La guerre viendra interrompre le formidable élan des courses et transformera les lieux en lignes de démarcation. Lieu de passage ou de non passage. Même si les courses reprenaient de temps en temps, l’hippodrome peinait à retrouver son panache. Les écuries pâtissent de l’instabilité et l’hippodrome perd beaucoup d’argent. Détruit et déserté en 1982, il faudra une intervention haut placée pour que les pauvres chevaux coincés à l’intérieur de leurs boxes et mourant quasiment de faim soient évacués. Une désolation.

Dès la fin de la guerre, l’hippodrome est rebâti par la Sparca avec l’espoir de lui redonner sa prestance d’avant-guerre.

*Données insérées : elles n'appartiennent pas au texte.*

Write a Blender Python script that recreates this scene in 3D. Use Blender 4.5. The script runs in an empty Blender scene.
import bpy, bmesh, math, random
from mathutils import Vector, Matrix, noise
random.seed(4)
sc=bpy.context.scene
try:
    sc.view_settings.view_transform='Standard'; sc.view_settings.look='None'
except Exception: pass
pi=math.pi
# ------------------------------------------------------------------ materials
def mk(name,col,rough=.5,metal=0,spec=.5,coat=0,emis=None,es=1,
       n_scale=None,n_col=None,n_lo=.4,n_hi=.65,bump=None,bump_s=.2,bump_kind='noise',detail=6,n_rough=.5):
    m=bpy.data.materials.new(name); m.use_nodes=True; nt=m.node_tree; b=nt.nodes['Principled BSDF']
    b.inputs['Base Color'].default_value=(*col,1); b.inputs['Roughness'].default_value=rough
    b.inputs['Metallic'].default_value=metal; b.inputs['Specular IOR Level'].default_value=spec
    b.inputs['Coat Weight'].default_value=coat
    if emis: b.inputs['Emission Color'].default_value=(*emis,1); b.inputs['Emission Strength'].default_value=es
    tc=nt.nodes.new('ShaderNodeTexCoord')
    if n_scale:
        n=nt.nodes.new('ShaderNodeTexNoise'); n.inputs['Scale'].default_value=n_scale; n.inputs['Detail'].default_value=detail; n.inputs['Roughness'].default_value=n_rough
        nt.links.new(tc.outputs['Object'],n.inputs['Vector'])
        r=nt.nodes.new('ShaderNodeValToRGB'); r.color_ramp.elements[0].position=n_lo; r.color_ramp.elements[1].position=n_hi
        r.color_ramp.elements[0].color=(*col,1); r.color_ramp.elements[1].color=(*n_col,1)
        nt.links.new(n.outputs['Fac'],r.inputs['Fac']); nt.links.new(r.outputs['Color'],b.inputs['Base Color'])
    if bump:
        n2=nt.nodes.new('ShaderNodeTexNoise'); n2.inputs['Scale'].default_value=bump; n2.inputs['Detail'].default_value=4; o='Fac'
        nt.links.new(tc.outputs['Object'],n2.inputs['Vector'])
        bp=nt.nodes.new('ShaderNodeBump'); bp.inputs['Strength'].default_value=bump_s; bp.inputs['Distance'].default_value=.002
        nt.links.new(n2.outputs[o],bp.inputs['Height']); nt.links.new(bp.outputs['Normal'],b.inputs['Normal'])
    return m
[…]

Il reprendra ses activités le 6 janvier 1999. Aujourd’hui il reste un hippodrome au milieu de 200 000 m2 de verdure et d’arbres. Un lieu encore préservé que Nabil de Freige actuel président de la Sparca gère avec les aléas de ces drôles de temps. Les courses se déroulent le dimanche et les parieurs sont quand même au rendez-vous. Sans oublier de nombreuses manifestations annuelles comme le Garden Show, le Spring Festival et le Vinifest qui ne demandent qu’à reprendre du service. Même si l’hippodrome est en sursis comme le reste du pays, ne jamais oublier qu’en dehors de sa vocation touristique et économique, il est avant tout une vitrine du Liban qu’on aime mais aussi un vrai poumon vert, comme ça, au milieu du gris.